Fe3+ ions in alkali lead tetraborate glasses-an electron paramagnetic resonance and optical study

Glass systems of composition 90R2B4O7 + 9PbO + 1Fe2O3 (R = Li, Na and K) and 90Li2B4O7 + (10 − x)PbO + xFe2O3 (x = 0.5, 1, 3, 4, 5, 7 and 9 mol%) have been investigated by means of electron paramagnetic resonance (EPR) and optical absorption techniques. The EPR spectra exhibit three resonance signals at g ≈ 6.0, 4.2 and 2.0. The resonances at g ≈ 6.0 and 4.2 are attributed to Fe3+ ions in rhombic and axial symmetry sites, respectively. The g ≈ 2.0 resonance signal is due to two or more Fe3+ ions coupled together with dipolar interaction.

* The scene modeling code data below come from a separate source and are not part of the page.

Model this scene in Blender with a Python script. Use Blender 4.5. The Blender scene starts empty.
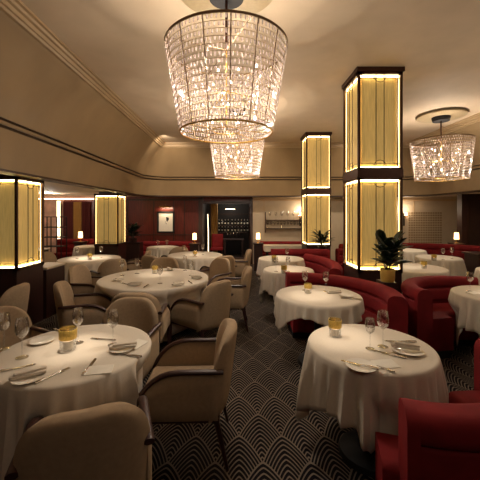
import bpy, bmesh, math, random
from math import sin, cos, pi, sqrt, atan2
from mathutils import Vector, Matrix
random.seed(7)
S = bpy.context.scene
COL = S.collection
EYE, FPX, VX, VY = 1.66, 315.0, 238.0, 213.0

# ------------------------------------------------------------------ materials
def nt(name):
    m = bpy.data.materials.new(name); m.use_nodes = True
    t = m.node_tree; b = t.nodes['Principled BSDF']
    return m, t, b
def link(t, a, b): t.links.new(a, b)
def lin(c):
    return tuple(((v/255.0)/12.92 if v/255.0 <= .04045 else ((v/255.0+.055)/1.055)**2.4) for v in c) + (1,)
def mat(name, rgb, rough=.5, metal=0, var=.12, scale=30, bump=0, sheen=0, spec=.5, stretch=None, rgb2=None):
    m, t, b = nt(name)
    tc = t.nodes.new('ShaderNodeTexCoord'); n = t.nodes.new('ShaderNodeTexNoise')
    n.inputs['Scale'].default_value = scale; n.inputs['Detail'].default_value = 4
    if stretch:
        mp = t.nodes.new('ShaderNodeMapping'); mp.inputs['Scale'].default_value = stretch
        link(t, tc.outputs['Object'], mp.inputs[0]); link(t, mp.outputs[0], n.inputs['Vector'])
    else: link(t, tc.outputs['Object'], n.inputs['Vector'])
    r = t.nodes.new('ShaderNodeValToRGB'); c = lin(rgb)
    c2 = lin(rgb2) if rgb2 else tuple(min(1, v*(1+var)) for v in c[:3])+(1,)
    r.color_ramp.elements[0].color = tuple(v*(1-var) for v in c[:3])+(1,); r.color_ramp.elements[0].position = .3
    r.color_ramp.elements[1].color = c2; r.color_ramp.elements[1].position = .7
    link(t, n.outputs['Fac'], r.inputs[0]); link(t, r.outputs[0], b.inputs['Base Color'])
    b.inputs['Roughness'].default_value = rough; b.inputs['Metallic'].default_value = metal
    b.inputs['Specular IOR Level'].default_value = spec
    if sheen:
        b.inputs['Sheen Weight'].default_value = sheen; b.inputs['Sheen Roughness'].default_value = .4
        b.inputs['Sheen Tint'].default_value = lin(tuple(min(255, v*1.3+20) for v in rgb))
    if bump:
        bp = t.nodes.new('ShaderNodeBump'); bp.inputs['Strength'].default_value = bump; bp.inputs['Distance'].default_value = .01
        link(t, n.outputs['Fac'], bp.inputs['Height']); link(t, bp.outputs[0], b.inputs['Normal'])
    return m
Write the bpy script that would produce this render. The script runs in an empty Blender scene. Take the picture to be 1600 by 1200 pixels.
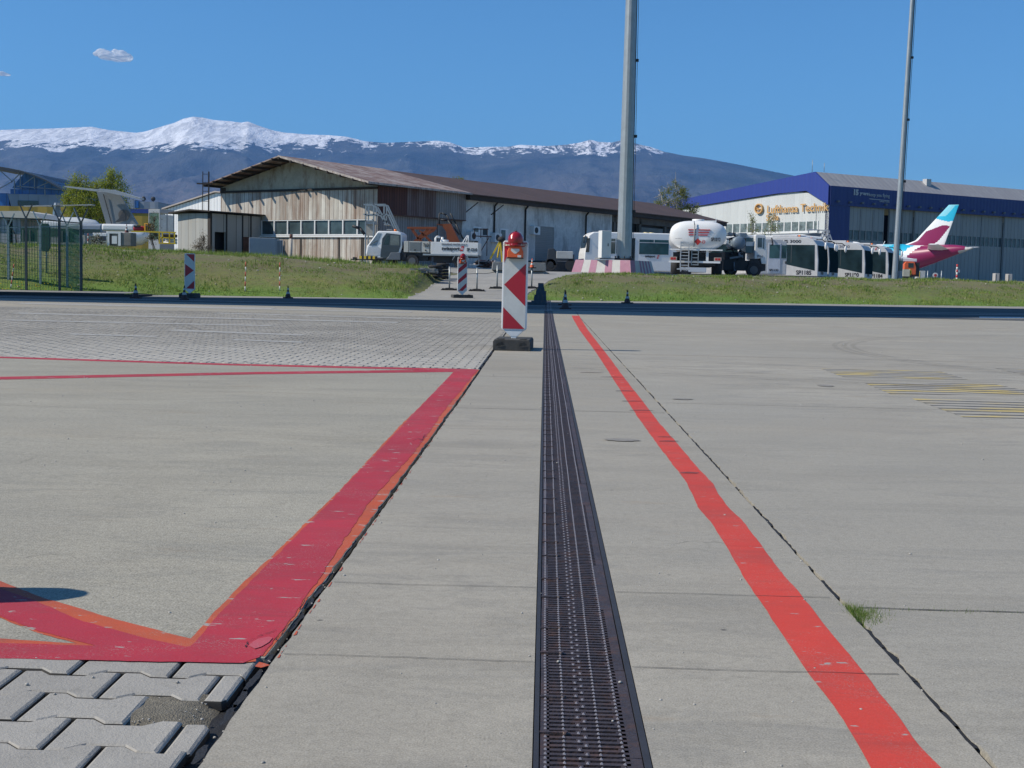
import bpy, math, random
from mathutils import Vector, Matrix, noise as mnoise
R = math.radians
rng = random.Random(7)
scene = bpy.context.scene
COL = scene.collection

# ------------------------------------------------------------------ camera, sky, sun, exposure
F_PX, CAM_H = 2050.0, 0.80
YAW, PITCH, ROLL = R(1.345), R(4.573), R(1.25)
_F = Vector((-math.sin(YAW)*math.cos(PITCH), math.cos(YAW)*math.cos(PITCH), -math.sin(PITCH)))
_R0 = Vector((math.cos(YAW), math.sin(YAW), 0)); _U0 = _R0.cross(_F)
_R = _R0*math.cos(ROLL)+_U0*math.sin(ROLL); _U = _U0*math.cos(ROLL)-_R0*math.sin(ROLL)
cam_d = bpy.data.cameras.new('camera'); cam = bpy.data.objects.new('camera', cam_d); COL.objects.link(cam)
cam.matrix_world = Matrix(((_R.x,_U.x,-_F.x,0),(_R.y,_U.y,-_F.y,0),(_R.z,_U.z,-_F.z,CAM_H),(0,0,0,1)))
cam_d.sensor_width = 36; cam_d.lens = 36*F_PX/1600; cam_d.clip_start = .05; cam_d.clip_end = 60000
scene.camera = cam
SUN_AZ, SUN_EL = R(12), R(42)          # shadows fall towards (cos az, sin az)
wd = bpy.data.worlds.new('World'); scene.world = wd; wd.use_nodes = True
nt = wd.node_tree; sky = nt.nodes.new('ShaderNodeTexSky'); sky.sky_type = 'NISHITA'; sky.sun_disc = False
sky.sun_elevation = SUN_EL; sky.sun_rotation = math.atan2(-math.cos(SUN_AZ), -math.sin(SUN_AZ)) % (2*math.pi)
sky.air_density = 1.0; sky.dust_density = 0.; sky.ozone_density = 10.0; sky.altitude = 550
bg = nt.nodes['Background']; bg.inputs[1].default_value = .118
tn = nt.nodes.new('ShaderNodeMix'); tn.data_type = 'RGBA'; tn.blend_type = 'MULTIPLY'; tn.inputs[0].default_value = 1; tn.inputs[7].default_value = (.72, 1, 1, 1)
nt.links.new(sky.outputs[0], tn.inputs[6]); nt.links.new(tn.outputs[2], bg.inputs[0])
sl = bpy.data.lights.new('sun', 'SUN'); sl.energy = 4.9; sl.angle = R(.53); sl.color = (1, .925, .80)
so = bpy.data.objects.new('sun', sl); COL.objects.link(so)
_sd = Vector((math.cos(SUN_AZ)*math.cos(SUN_EL), math.sin(SUN_AZ)*math.cos(SUN_EL), -math.sin(SUN_EL)))
so.rotation_euler = _sd.to_track_quat('-Z', 'Y').to_euler()
scene.view_settings.view_transform = 'Standard'; scene.view_settings.look = 'None'
scene.view_settings.exposure = 0.13; scene.view_settings.gamma = 1
scene.cycles.max_bounces = 6; scene.cycles.volume_bounces = 0; scene.cycles.use_denoising = True; scene.cycles.transparent_max_bounces = 24

# ------------------------------------------------------------------ image <-> world
def ray(px, py):
    v = _F + _R*((px-800)/F_PX) + _U*((600-py)/F_PX)
    return v/v.y
def at(px, py, Y):                       # world point seen at a pixel, at depth Y
    v = ray(px, py)*Y; return Vector((v.x, v.y, v.z+CAM_H))
def Xat(px, Y, z=1.5):                   # X of a pixel column at depth Y and height z
    k = (px-800)/F_PX; zz = z-CAM_H
    return (k*(_F.y*Y+_F.z*zz)-(_R.y*Y+_R.z*zz))/(_R.x-k*_F.x)
def lerp(a, b, t): return a+(b-a)*t
def interp(x, pts):
    if x <= pts[0][0]: return pts[0][1]
    for (a, b), (c, d) in zip(pts, pts[1:]):
        if x <= c: return b+(d-b)*(x-a)/(c-a)
    return pts[-1][1]
def sm(t): t = max(0., min(1., t)); return t*t*(3-2*t)

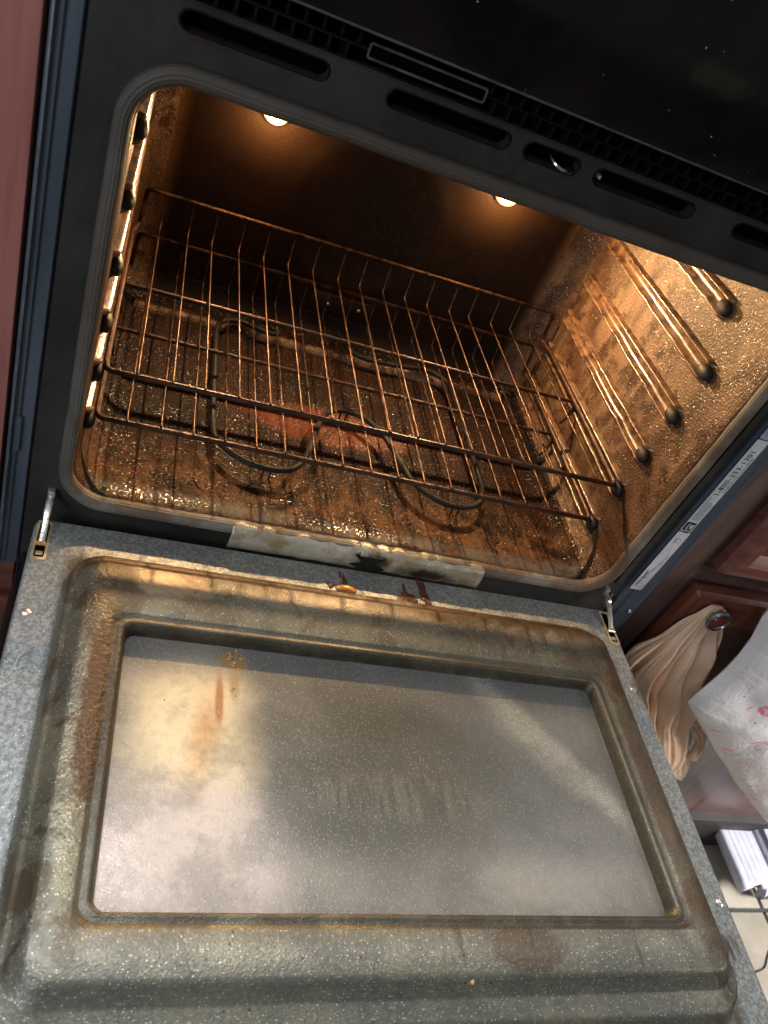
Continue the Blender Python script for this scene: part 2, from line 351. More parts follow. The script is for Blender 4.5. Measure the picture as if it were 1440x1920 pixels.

The EPR spectra of 1 mol% of Fe2O3 doped in lithium lead tetraborate glass samples have been studied at different temperatures (123-433 K). The intensity of g ≈ 4.2 resonance signal decreases and the intensity of g ≈ 2.0 resonance signal increases with the increase of temperature. The line widths are found to be independent of temperature. The EPR spectra exhibit a marked concentration dependence on iron content. A decrease in intensity for the resonance signal at g ≈ 4.2 with increase in iron content for more than 4 mol% has been observed in lithium lead tetraborate glass samples and this has been attributed to the formation of Fe3+ ion clusters in the glass samples. The paramagnetic susceptibility (χ) is calculated from the EPR data at various temperatures and the Curie constant (C) has been evaluated from 1/χ versus T graph. The optical absorption spectrum of Fe3+ ions in lithium lead tetraborate glasses exhibits three bands characteristic of Fe3+ ions in an octahedral symmetry. The crystal field parameter Dq and the Racah interelectronic repulsion parameters B and C have also been evaluated. The value of interelectronic repulsion parameter B (825 cm−1) obtained in the present work suggests that the bonding is moderately covalent.